§ **Collected material**:
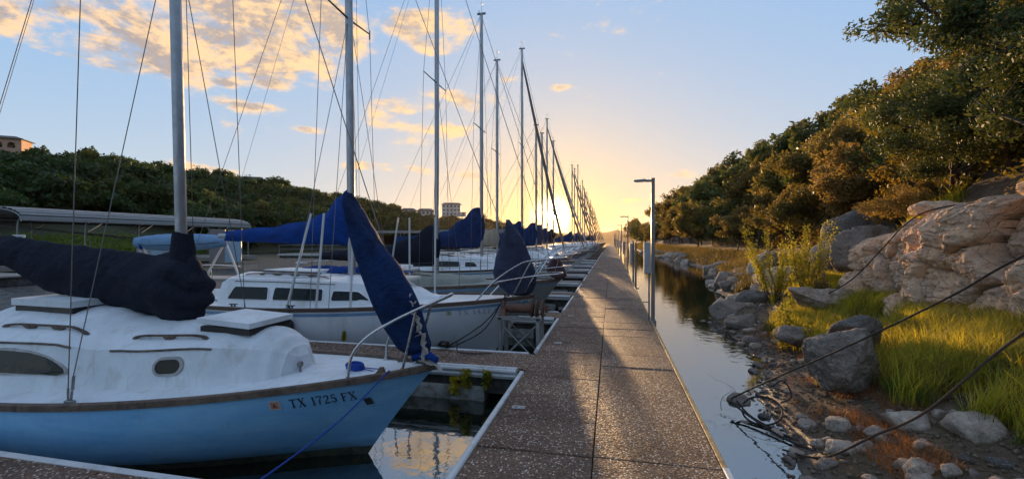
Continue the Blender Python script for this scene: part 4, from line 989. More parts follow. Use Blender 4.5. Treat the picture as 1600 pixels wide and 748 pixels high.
def flat_shelter(x0,x1,y0,y1,z,label,slope=.0):
    t=empty('covered_dock',((x0+x1)/2,y0,0)); tag(t,label,'boat shelter'); cx=(x0+x1)/2; w=x1-x0
    n=int(w/1.5)
    for k in range(n):
        a=-w/2+w*k/n; m=MB(); m.box((a+.02,0,z),(a+w/n-.02,y1-y0,z+.09)); m.build('roof_panel',TINW,t)
    m=MB(); m.box((-w/2,-.08,z-.25),(w/2,-.005,z+.13)); m.build('fascia',TINW,t)
    for k in range(int(w/4)+1):
        for yy in(.3,y1-y0-.3): m=MB(); m.tube([(-w/2+4*k,yy,0.),(-w/2+4*k,yy,z)],.08,6); m.build('post',GALV,t)
    m=MB(); m.box((-w/2,y1-y0-.2,.4),(w/2,y1-y0-.1,z-.5)); m.build('back_wall',mat('shelter_back_board',(.10,.07,.05),.9,var=.4),t)
    m=MB(); m.box((-w/2,0,.1),(w/2,y1-y0,.4)); m.build('platform',DARKFLOAT,t)
flat_shelter(-44,-14,64,74,3.3,'long low covered dock with a white roof edge and dark interior behind the masts')
flat_shelter(-38,-22,96,104,4.2,'smaller covered dock with a pale roof beyond the long low one')
def box_thing(name,label,cat,x,y,z,parts,rz=0.):
    t=empty(name,(x,y,z),rz); tag(t,label,cat)
    for nm,a,b,m in parts: q=MB(); q.cbox(a,b,.015); q.build(nm,m,t)
    return t
PALEB=mat('pale_blue_panel',(.30,.42,.52),.5,var=.1)
box_thing('fuel_cabinet','pale blue dock cabinet with a grey side panel, left of the grey pillar','cabinet',-29.5,23.6,.42,[('body',(0,0,0),(2.1,.9,1.45),PALEB),('side_panel',(-.75,0.02,0),(-.005,.92,1.42),mat('grey_panel',(.28,.27,.27),.6)),('lid',(-.8,-.03,1.455),(2.15,.95,1.52),BOXG),('notice_plate',(.6,-.012,.7),(1.6,-.002,1.1),BOXG)],.75)
box_thing('fuel_pump','grey pillar fuel pump with a pale blue box beside it','fuel pump',-27.6,26.2,.42,[('pillar',(0,0,0),(.9,.5,2.35),mat('grey_pillar',(.22,.19,.18),.7)),('cabinet',(.905,0,0),(1.9,.6,1.6),PALEB),('screen_frame',(1.0,-.04,1.62),(1.95,.3,2.4),BLACK),('screen_face',(1.1,-.07,1.70),(1.85,-.042,2.3),BOXG)],.7)
box_thing('notice_post','white post carrying a small notice with a blue mark','sign',-26.2,14.9,.42,[('post',(0,0,0),(.10,.10,1.8),WHITEPVC),('notice',(-.12,-.03,.9),(.28,-.005,1.85),WHITEPVC),('plate',(-.25,-.03,.4),(.35,-.005,.85),PALEB),('dark_print',(-.04,-.036,1.5),(.18,-.0305,1.75),mat('notice_ink',(.1,.12,.2),.6)),('blue_mark',(.05,-.036,.5),(.15,-.0305,.75),mat('blue_print',(.05,.12,.3),.6))],.9)
def wrapped_boat():
    t=empty('covered_dinghy',(-14.0,12.2,1.98),R(8)); t.scale=(.78,)*3; tag(t,'small boat wrapped in pale blue fabric on white supports beyond the dark boom cover','boat')
    rows=[]
    for i in range(30):
        u=i/29; x=-2.1+4.2*u; w=.34*max(math.sin(PI*min(max(u*.92+.05,0),1)),.05)**.5; h=.40*max(math.sin(PI*min(max(u*.9+.06,0),1)),.1)**.35; r=[]
        for k in range(18):
            a=2*PI*k/18; r.append((x,w*math.cos(a)*(1+.05*mnoise.noise(Vector((x*3,a,0)))),h*math.sin(a)*(1. if math.sin(a)<0 else .85)+.02*mnoise.noise(Vector((x*4,a*2,3)))+(.05*(u-.5))))
        rows.append(r)
    m=MB(); m.grid(rows,closed=True); m.f.append(tuple(range(18))); m.f.append(tuple(29*18+k for k in range(18))); m.build('cover',LBLUE,t,smooth=True)
    m=MB(); m.tube([(-1.8,-.2,-.1),(-1.2,-.36,-.17),(0,-.37,-.13),(1.4,-.33,-.08),(2.,-.1,.0)],.012,5); m.build('lashing',ROPEK,t)
    for a,b in(((-1.75,-.1,-.18),(-1.9,-.1,-1.5)),((-1.65,-.1,-.18),(-1.0,-.1,-1.6)),((1.9,0,-.15),(1.2,-.1,-1.5)),((2.05,.0,-.12),(2.7,-.1,-1.5))): m=MB(); m.tube([a,b],.045,6); m.build('support_leg',WHITEPVC,t)
    m=MB(); m.lathe([(.1,-.1),(.11,.08),(.02,.1)],10,Matrix.Translation((-1.7,-.1,-.22))); m.build('blue_pad',BLUE,t)
    m=MB(); m.cbox((-2.4,-.8,-1.62),(3.,.8,-1.5),.02); m.build('rack_base',mat('pale_far_decking',(.30,.27,.23),.8),t)
wrapped_boat()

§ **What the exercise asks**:
Copy every line of the data exactly as written, excluding the pictures.

§ **Answer to the problem**:
Continue the Blender Python script for this scene: part 4, from line 989. More parts follow. Use Blender 4.5. Treat the picture as 1600 pixels wide and 748 pixels high.
def flat_shelter(x0,x1,y0,y1,z,label,slope=.0):
    t=empty('covered_dock',((x0+x1)/2,y0,0)); tag(t,label,'boat shelter'); cx=(x0+x1)/2; w=x1-x0
    n=int(w/1.5)
    for k in range(n):
        a=-w/2+w*k/n; m=MB(); m.box((a+.02,0,z),(a+w/n-.02,y1-y0,z+.09)); m.build('roof_panel',TINW,t)
    m=MB(); m.box((-w/2,-.08,z-.25),(w/2,-.005,z+.13)); m.build('fascia',TINW,t)
    for k in range(int(w/4)+1):
        for yy in(.3,y1-y0-.3): m=MB(); m.tube([(-w/2+4*k,yy,0.),(-w/2+4*k,yy,z)],.08,6); m.build('post',GALV,t)
    m=MB(); m.box((-w/2,y1-y0-.2,.4),(w/2,y1-y0-.1,z-.5)); m.build('back_wall',mat('shelter_back_board',(.10,.07,.05),.9,var=.4),t)
    m=MB(); m.box((-w/2,0,.1),(w/2,y1-y0,.4)); m.build('platform',DARKFLOAT,t)
flat_shelter(-44,-14,64,74,3.3,'long low covered dock with a white roof edge and dark interior behind the masts')
flat_shelter(-38,-22,96,104,4.2,'smaller covered dock with a pale roof beyond the long low one')
def box_thing(name,label,cat,x,y,z,parts,rz=0.):
    t=empty(name,(x,y,z),rz); tag(t,label,cat)
    for nm,a,b,m in parts: q=MB(); q.cbox(a,b,.015); q.build(nm,m,t)
    return t
PALEB=mat('pale_blue_panel',(.30,.42,.52),.5,var=.1)
box_thing('fuel_cabinet','pale blue dock cabinet with a grey side panel, left of the grey pillar','cabinet',-29.5,23.6,.42,[('body',(0,0,0),(2.1,.9,1.45),PALEB),('side_panel',(-.75,0.02,0),(-.005,.92,1.42),mat('grey_panel',(.28,.27,.27),.6)),('lid',(-.8,-.03,1.455),(2.15,.95,1.52),BOXG),('notice_plate',(.6,-.012,.7),(1.6,-.002,1.1),BOXG)],.75)
box_thing('fuel_pump','grey pillar fuel pump with a pale blue box beside it','fuel pump',-27.6,26.2,.42,[('pillar',(0,0,0),(.9,.5,2.35),mat('grey_pillar',(.22,.19,.18),.7)),('cabinet',(.905,0,0),(1.9,.6,1.6),PALEB),('screen_frame',(1.0,-.04,1.62),(1.95,.3,2.4),BLACK),('screen_face',(1.1,-.07,1.70),(1.85,-.042,2.3),BOXG)],.7)
box_thing('notice_post','white post carrying a small notice with a blue mark','sign',-26.2,14.9,.42,[('post',(0,0,0),(.10,.10,1.8),WHITEPVC),('notice',(-.12,-.03,.9),(.28,-.005,1.85),WHITEPVC),('plate',(-.25,-.03,.4),(.35,-.005,.85),PALEB),('dark_print',(-.04,-.036,1.5),(.18,-.0305,1.75),mat('notice_ink',(.1,.12,.2),.6)),('blue_mark',(.05,-.036,.5),(.15,-.0305,.75),mat('blue_print',(.05,.12,.3),.6))],.9)
def wrapped_boat():
    t=empty('covered_dinghy',(-14.0,12.2,1.98),R(8)); t.scale=(.78,)*3; tag(t,'small boat wrapped in pale blue fabric on white supports beyond the dark boom cover','boat')
    rows=[]
    for i in range(30):
        u=i/29; x=-2.1+4.2*u; w=.34*max(math.sin(PI*min(max(u*.92+.05,0),1)),.05)**.5; h=.40*max(math.sin(PI*min(max(u*.9+.06,0),1)),.1)**.35; r=[]
        for k in range(18):
            a=2*PI*k/18; r.append((x,w*math.cos(a)*(1+.05*mnoise.noise(Vector((x*3,a,0)))),h*math.sin(a)*(1. if math.sin(a)<0 else .85)+.02*mnoise.noise(Vector((x*4,a*2,3)))+(.05*(u-.5))))
        rows.append(r)
    m=MB(); m.grid(rows,closed=True); m.f.append(tuple(range(18))); m.f.append(tuple(29*18+k for k in range(18))); m.build('cover',LBLUE,t,smooth=True)
    m=MB(); m.tube([(-1.8,-.2,-.1),(-1.2,-.36,-.17),(0,-.37,-.13),(1.4,-.33,-.08),(2.,-.1,.0)],.012,5); m.build('lashing',ROPEK,t)
    for a,b in(((-1.75,-.1,-.18),(-1.9,-.1,-1.5)),((-1.65,-.1,-.18),(-1.0,-.1,-1.6)),((1.9,0,-.15),(1.2,-.1,-1.5)),((2.05,.0,-.12),(2.7,-.1,-1.5))): m=MB(); m.tube([a,b],.045,6); m.build('support_leg',WHITEPVC,t)
    m=MB(); m.lathe([(.1,-.1),(.11,.08),(.02,.1)],10,Matrix.Translation((-1.7,-.1,-.22))); m.build('blue_pad',BLUE,t)
    m=MB(); m.cbox((-2.4,-.8,-1.62),(3.,.8,-1.5),.02); m.build('rack_base',mat('pale_far_decking',(.30,.27,.23),.8),t)
wrapped_boat()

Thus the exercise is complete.